Bila engkau membaca pesan ini, semoga
engkau melihat pula bayang wajah ibumu yang telah mengandung dan
melahirkanmu, berdiri tepat dihadapanmu.
Wahai menantuku,
Engkau imam dunia akhirat untuk putriku. Bukankah engkau juga akan membawanya hingga ke baka?
Wahai menantuku,
Bila ada kelemahan dari istrimu dan
seribu lagi keburukan yang dilakukannya akibat kelemahan dan juga
kekurangan darinya, itu menjadi tugasmu untuk mendidiknya sekarang dan
bukan lagi tugasku.
Wahai menantuku,
Bukankah engkau sebagai suaminya yang
harus melindunginya dengan rasa aman untuk putriku?
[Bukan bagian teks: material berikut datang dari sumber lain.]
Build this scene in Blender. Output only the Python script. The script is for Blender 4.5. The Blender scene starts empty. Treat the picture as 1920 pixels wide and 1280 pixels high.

Maka berikanlah
keteduhan bagi jiwanya. Engkau adalah seorang suami yang diberikan
amanah untuk mendampingi putriku, maka bersabarlah terhadap istrimu dan
tetaplah bersikap lemah lembut padanya. Maka sayangi dan peliharalah
istrimu dengan jalan Allah.
Wahai menantuku,
Maka selamatkanlah istrimu dari
perbuatan dosa-dosa kecil maupun besar. Bukankah nantipun engkau akan
ditanya tentang tanggung jawab bagaimana kau mengurus mereka dan
mengajarkan mereka amal-amal yang memasukkan ke dalam Surga untuk bisa
dilalui oleh yang harus kau bawa serta? Dan pertanyaan itu akan
ditujukan padamu wahai menantuku, bukan padaku lagi.
Wahai menantuku,
Engkau diijinkan untuk menghukum istrimu
apabila engkau melihat dari haqmu yang dilalaikan olehnya akan tetapi
wahai menantuku, hukumlah putriku sewajarnya namun janganlah engkau
menghukuminya dengan mengenai wajahnya dan jangan pula menyentuh
tubuhnya hingga meninggalkan jejak luka padanya. Janganlah menghardiknya
dengan kasar dan umpatan yang merendahkan seolah engkau turut
menistakan dirimu sendiri sebab ia itu ialah pakaian dari dirimu.
Wahai menantuku,
Aku titipkan putriku padamu buatlah dia tersenyum menuju Surga atas bimbingan darimu.